Thanks to my impromptu bloggie break, I feel behind. I have all sorts of pictures and stories and adventures I've wanted to share with y'all, but when I think about these backed up posts in my brain, I tell myself "That was so two weeks ago!"

But since it's 2 am and I find I can't sleep, let me tell you about Caleb and the Volcano, or, How I Surprised Myself. :)

Caleb's been into volcanoes lately. He's seen them in the cartoons he watches, and while he still struggles to pronounce "volcano" clearly (which is totally adorable), he understands the general idea: "Bal-Can-O! Boom! Hot! Hot! Hot!"

On a whim the other day, I decided to order the National Geographic video on volcanoes from Netflix. It's an older film, but I thought Caleb would like to see what real volcanoes look like. I also wondered how long a non-cartoon would hold his attention. Well, he surprised me! He sat through the first half of the movie totally absorbed in footage of lava floes and spectacular eruptions. "Whoa! Wow! Bol-Can-O! Fi-uh (for fire)! Hot! Hot!" I taught him a new word: lava. It comes out more like "wava" when he says it, though. Precious. :)

Inspired by his reaction, I decided to take volcanoes one step further and yesterday, we created our very own miniature volcano in Caleb's sandbox. You know the good old vinegar-and-baking-soda trick? Still works! And he loved it! We made eruption after eruption until the vinegar ran out and even then, he asked for "more bol-can-o, peas!" :)

Basking in our geological and scientific sucesses, a stray thought went through my mind:

"Don't look now, but you're home-schooling!"

That thought took me completely by surprise. I've been on the fence about home-schooling since we learned Caleb was speech delayed and would need special classes to help him catch up. Do I have what it takes to be both stay-at-home-mom AND teacher? Will I be able to fill the hours and teach him everything he needs to know? Will I even enjoy it?

That stray thought did a lot to calm my fears. Without realizing it, I had already started down that road. :) And if our fun with exploding mountains is any indication, it's going to be a pleasant and exciting journey! :)

Now if' you'll excuse me, I should really get back to bed. If the last two weeks have been busy, the next three days are going to be NUTS. Everything starts this week. Everything. Caleb's pre-school classes, the new Beth Moore study at church, the MOPS group I just joined, and the women's ministry at church that I'm helping to head-up this year. Crazy good fun, all of it! But I'm gonna need sleep to make it all work. :)

Night all! Thanks for bearing with my bloggie absences!

September 2, 2010

Maybe It's the Terrible Threes

Nothing like a morning at the park to make you feel like a horrible parent. I'm starting to hate parks. They're stressful experiences these days; I feel like I'm on constant alert. I can't relax, I can't talk to other moms because the moment I do, Caleb pulls something.

He throws rocks, accidentally or intentionally hitting another child.
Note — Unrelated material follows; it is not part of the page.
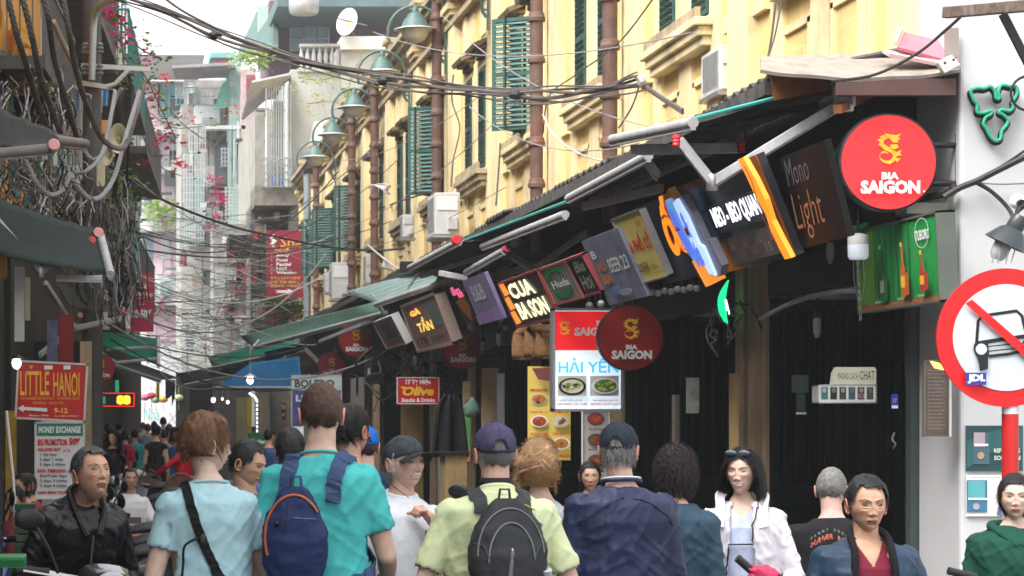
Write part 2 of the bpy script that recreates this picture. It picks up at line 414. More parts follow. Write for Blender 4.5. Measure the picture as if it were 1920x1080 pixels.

He pushes, he shoves, he hits. He tackles another little boy, thinking it's a game only to stare in confusion when the little boy starts crying.

I can't even begin to count how many times I've told Caleb this kind of behavior is wrong and unacceptable. I've put him on time-out, I've spanked him, I've talked to him. Still, the misbehavior continues.

I know his speech delay isn't helping. I have no idea how much of what I say actually computes for him. How much does he really understand? The problem is, he's bigger than most other three year olds. Which means he's stronger, too. Other moms and kids see him, believe him to be at least four, and then expect him to act and comprehend and play accordingly.

I'm so frustrated. Other kids watch and then avoid Caleb. I've even heard a few call him "a bad boy." Other moms watch and then think I am an incompetent mother. And who knows? Maybe they're right.

But the problem is, Caleb isn't a bad boy. He's sweet and loving and funny. He's the kind of boy that runs up to the ice cream truck and says "Ice Ceam, peas!" to the ice cream man. And once the man hands down his snowcone, Caleb will profusely and repeatedly thank him: "Thank welcome! Thank welcome! Thank welcome!"

He's the kind of little boy who hugs and snuggles stuffies and often falls asleep at night with them piled all around him on the bed.

He's the kind of little boy who calls tornados "tomatoes" and when he eats Cars fruit snacks, he'll stop and say "Yummy Police Cars!" because the purple Radiator Springs police car gummy is his favorite.

He's the little boy who who gives hugs and says good-bye to Daddy every morning and after every lunch hour, often watching Daddy through the living room window as he drives away. "Bye, Da-ee! Bye Da-ee!" he says, even after Daddy is long gone. Sometimes, if we're watering in the front yard, he'll look at Jason's parking spot and say "Where Da-ee go?" Then he'll answer his own question. "Da-ee at work!"

This is the kind of boy Caleb is. Unfortunately, at the park and at church, no one else sees that boy. I wish they did; I love my little man and trust me, I know how difficult and stubborn and challenging he can be. But that's not the complete picture. That's not who he is all the time.

But after the third time-out, after the second spanking, when he'd successfully dumped out all the soapy bubble solution at the MOPs kick-off meet & greet today, I'd had enough. I wasn't meeting and greeting; more like chasing and disciplining. So I gathered our things and we went home.

One good thing has come from all this, though. I've realized how totally inadequet I am without the help and support of Someone far greater. Only by His grace and providence will Caleb live to see four. Only by His mercy will I figure out this parenting thing.

Sorry for making this a venting post, y'all. We've been struggling all summer, and I haven't been brave enough to post about it until now. I believe we've made some progress and that Caleb's behavior is (slowly) improving. But I tell ya what, this stage of toddlerhood royally sucketh.